つながないと
見えないことだってある
2015年度から文学部では「横断型人文学プログラム」(Interdepartmental Humanities Program)をスタートさせました。7学科の高い専門性を縦糸とするなら、それをつなぐ横糸は参加する学生の興味です。7つの学科と基盤教育センター身体知領域(旧文学部保健体育研究室)の教員が力を合わせて3つのコースを創り上げ、「身体・スポーツ文化論」・「芸術文化論」・「ジャパノロジー」を開講。異なる背景をもった学生の興味をつないでみると、これまで見えなかった世界が見えてくることでしょう。
興味のありかを探る
テクストを読む
「テクスト」というと文字で書かれたものを思い浮かべるかもしれません。しかし、ここで言う「テクスト」は文字だけではなく、たとえば史跡や遺物などの物、絵画、映像、身体など、おおよそ「読んで解釈できるもの」すべてを指します。それぞれの「読み方」を学ぶのがこのクラスです。
文化交渉入門
外来文化を受け入れたり、自国の文化を海外に発信したりする時に起こるさまざまな文化変容についての理解を深めるクラスです。

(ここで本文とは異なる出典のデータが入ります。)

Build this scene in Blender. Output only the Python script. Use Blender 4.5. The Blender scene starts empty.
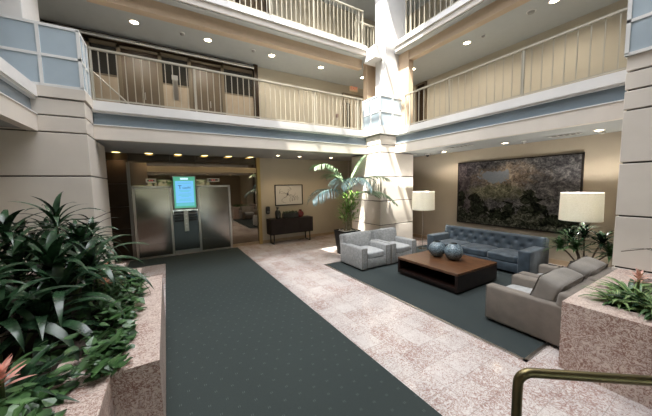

文化交渉は国家間だけでなく一国内でも生じます。文学・美術・音楽・演劇・スポーツ・思想・宗教などが、異なる文化でどのように受けとめられ、変化してきたかを、過去と現在の事例を通して検証します。
「からだ」から自分を、
そして世界を捉え直してみよう
文学部にあって唯一、テクストを持たない「身体」や身体表現としての「スポーツ」を、身体文化というコンテクストから新たに捉え直し、探求するコースです。従来の身心二元論的な物としての「身体Body」ではなく、身体・心・スピリチュアリティを含む「からだSoma」の視点に立つことで、文学や哲学、歴史、メディアのなかに新たに立ち現れる、多様な感覚世界として身体の在り方や、記憶や経験をも含む身体イメージ、そしてそのまなざしの中心に立つ自分自身の「身体(存在)」に出会ってください。
芸術は世界を変える、
世界観を変える
映画館を出ると世界が違って見えたという経験をなさったことがありますでしょうか。ときに1本の映画が、ひとりの人間の人生を大きく変えることがあります。芸術は限られた日常を拡張し、世界や人間に関する深い洞察に満ちた凝縮体験をもたらすからです。ただしそれを十分に体験し尽くすには、見る側の準備が必要です。たった一つの切り口が、思いもしなかった作品世界の広がりを開示することがあるからです。切り口の豊かさだけ芸術体験は豊かになります。芸術文化論コースを通じて、芸術体験の質を、ひいては現実世界の体験の質を高め深めてゆきましょう。「芸術は人生を真似る。だがそれ以上に、人生は芸術を真似る」(オスカー・ワイルド)。
※文学部横断型人文学プログラム授業科目「舞台芸術の世界」から生まれた、『舞台芸術の世界を学ぶ―オペラ・バレエ・ダンス・ミュージカル・演劇・宝塚』が刊行されました。
ステレオタイプに
惑わされず、
多様な〈日本〉を
みつけよう
「日本文化の特徴は?」と尋ねられて、みなさんは何を挙げるでしょうか。たとえば、日本語の特徴としてよく「敬語」が取り上げられますが、「敬語(けいご)」という言葉はどうも明治以前には存在しないようです。また中学生が教わるように、敬語を「尊敬・謙譲・丁寧」といった視点からはじめて記述したのは、外国人でした。それだけではありません。方言の分布を見ると、敬語の発達した地域と、尊敬や丁寧の表現形式が未発達のいわゆる「無敬語」の地域が日本には存在します。「敬語」という日本(語)らしい現象一つをとっても、日本国内には多様性が存在しますし、「敬語」を自覚するには外からの眼も必要だったことになります。本コースでは、日本の歴史と文化を、文学、思想、芸術などのさまざまな対象を取り上げながら、内からの視線と外からの視線を交差させながら考えます。皆さんもまったく新しい〈日本〉の姿を再発見してみませんか。
文学部横断型
人文学プログラム 始動
2015年4月、横断型人文学プログラムの履修が始まりました。
2017年度秋学期より、プロジェクト・ゼミが開講されました。
※科目の内容や名称等はすべて現時点で計画にあるものです。将来的に変更になる可能性があります。